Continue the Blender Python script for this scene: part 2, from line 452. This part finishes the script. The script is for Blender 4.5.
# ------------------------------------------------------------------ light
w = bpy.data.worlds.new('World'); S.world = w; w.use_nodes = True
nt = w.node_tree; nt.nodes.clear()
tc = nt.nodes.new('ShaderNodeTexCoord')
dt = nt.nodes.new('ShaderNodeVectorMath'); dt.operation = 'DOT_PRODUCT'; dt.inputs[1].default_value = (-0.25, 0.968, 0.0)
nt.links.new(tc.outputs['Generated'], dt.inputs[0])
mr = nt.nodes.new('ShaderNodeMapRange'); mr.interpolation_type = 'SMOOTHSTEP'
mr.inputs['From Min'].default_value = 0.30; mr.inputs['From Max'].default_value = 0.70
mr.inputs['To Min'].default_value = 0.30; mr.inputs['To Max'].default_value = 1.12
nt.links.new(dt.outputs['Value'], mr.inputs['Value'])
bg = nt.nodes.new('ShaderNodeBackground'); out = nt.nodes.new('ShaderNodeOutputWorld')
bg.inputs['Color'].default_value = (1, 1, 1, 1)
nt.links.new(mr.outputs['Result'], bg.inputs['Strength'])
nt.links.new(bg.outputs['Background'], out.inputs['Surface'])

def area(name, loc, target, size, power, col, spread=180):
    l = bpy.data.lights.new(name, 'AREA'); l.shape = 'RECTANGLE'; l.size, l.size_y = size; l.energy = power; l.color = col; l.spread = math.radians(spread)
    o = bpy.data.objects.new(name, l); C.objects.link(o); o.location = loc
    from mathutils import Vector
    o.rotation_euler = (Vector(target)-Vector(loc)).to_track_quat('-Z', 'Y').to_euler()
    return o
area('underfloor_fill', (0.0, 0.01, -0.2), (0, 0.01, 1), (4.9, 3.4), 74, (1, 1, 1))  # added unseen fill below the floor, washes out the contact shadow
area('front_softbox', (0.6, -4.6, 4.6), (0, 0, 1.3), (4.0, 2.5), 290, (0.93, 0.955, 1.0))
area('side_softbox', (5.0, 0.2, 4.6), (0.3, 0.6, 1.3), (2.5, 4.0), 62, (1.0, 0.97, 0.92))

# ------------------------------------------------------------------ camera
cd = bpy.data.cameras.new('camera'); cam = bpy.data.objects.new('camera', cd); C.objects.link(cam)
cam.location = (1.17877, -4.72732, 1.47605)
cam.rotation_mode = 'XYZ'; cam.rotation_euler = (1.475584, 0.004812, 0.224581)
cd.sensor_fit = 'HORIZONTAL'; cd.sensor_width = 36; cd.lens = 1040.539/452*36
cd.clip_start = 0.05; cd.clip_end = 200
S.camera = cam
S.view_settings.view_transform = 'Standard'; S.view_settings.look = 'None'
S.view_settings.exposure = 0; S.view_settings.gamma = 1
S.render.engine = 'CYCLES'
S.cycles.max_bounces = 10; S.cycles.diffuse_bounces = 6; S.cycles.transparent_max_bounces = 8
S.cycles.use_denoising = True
══════
Written task: Extract all of the data above without altering anything.

Written solution:
Continue the Blender Python script for this scene: part 2, from line 452. This part finishes the script. The script is for Blender 4.5.
# ------------------------------------------------------------------ light
w = bpy.data.worlds.new('World'); S.world = w; w.use_nodes = True
nt = w.node_tree; nt.nodes.clear()
tc = nt.nodes.new('ShaderNodeTexCoord')
dt = nt.nodes.new('ShaderNodeVectorMath'); dt.operation = 'DOT_PRODUCT'; dt.inputs[1].default_value = (-0.25, 0.968, 0.0)
nt.links.new(tc.outputs['Generated'], dt.inputs[0])
mr = nt.nodes.new('ShaderNodeMapRange'); mr.interpolation_type = 'SMOOTHSTEP'
mr.inputs['From Min'].default_value = 0.30; mr.inputs['From Max'].default_value = 0.70
mr.inputs['To Min'].default_value = 0.30; mr.inputs['To Max'].default_value = 1.12
nt.links.new(dt.outputs['Value'], mr.inputs['Value'])
bg = nt.nodes.new('ShaderNodeBackground'); out = nt.nodes.new('ShaderNodeOutputWorld')
bg.inputs['Color'].default_value = (1, 1, 1, 1)
nt.links.new(mr.outputs['Result'], bg.inputs['Strength'])
nt.links.new(bg.outputs['Background'], out.inputs['Surface'])

def area(name, loc, target, size, power, col, spread=180):
    l = bpy.data.lights.new(name, 'AREA'); l.shape = 'RECTANGLE'; l.size, l.size_y = size; l.energy = power; l.color = col; l.spread = math.radians(spread)
    o = bpy.data.objects.new(name, l); C.objects.link(o); o.location = loc
    from mathutils import Vector
    o.rotation_euler = (Vector(target)-Vector(loc)).to_track_quat('-Z', 'Y').to_euler()
    return o
area('underfloor_fill', (0.0, 0.01, -0.2), (0, 0.01, 1), (4.9, 3.4), 74, (1, 1, 1))  # added unseen fill below the floor, washes out the contact shadow
area('front_softbox', (0.6, -4.6, 4.6), (0, 0, 1.3), (4.0, 2.5), 290, (0.93, 0.955, 1.0))
area('side_softbox', (5.0, 0.2, 4.6), (0.3, 0.6, 1.3), (2.5, 4.0), 62, (1.0, 0.97, 0.92))

# ------------------------------------------------------------------ camera
cd = bpy.data.cameras.new('camera'); cam = bpy.data.objects.new('camera', cd); C.objects.link(cam)
cam.location = (1.17877, -4.72732, 1.47605)
cam.rotation_mode = 'XYZ'; cam.rotation_euler = (1.475584, 0.004812, 0.224581)
cd.sensor_fit = 'HORIZONTAL'; cd.sensor_width = 36; cd.lens = 1040.539/452*36
cd.clip_start = 0.05; cd.clip_end = 200
S.camera = cam
S.view_settings.view_transform = 'Standard'; S.view_settings.look = 'None'
S.view_settings.exposure = 0; S.view_settings.gamma = 1
S.render.engine = 'CYCLES'
S.cycles.max_bounces = 10; S.cycles.diffuse_bounces = 6; S.cycles.transparent_max_bounces = 8
S.cycles.use_denoising = True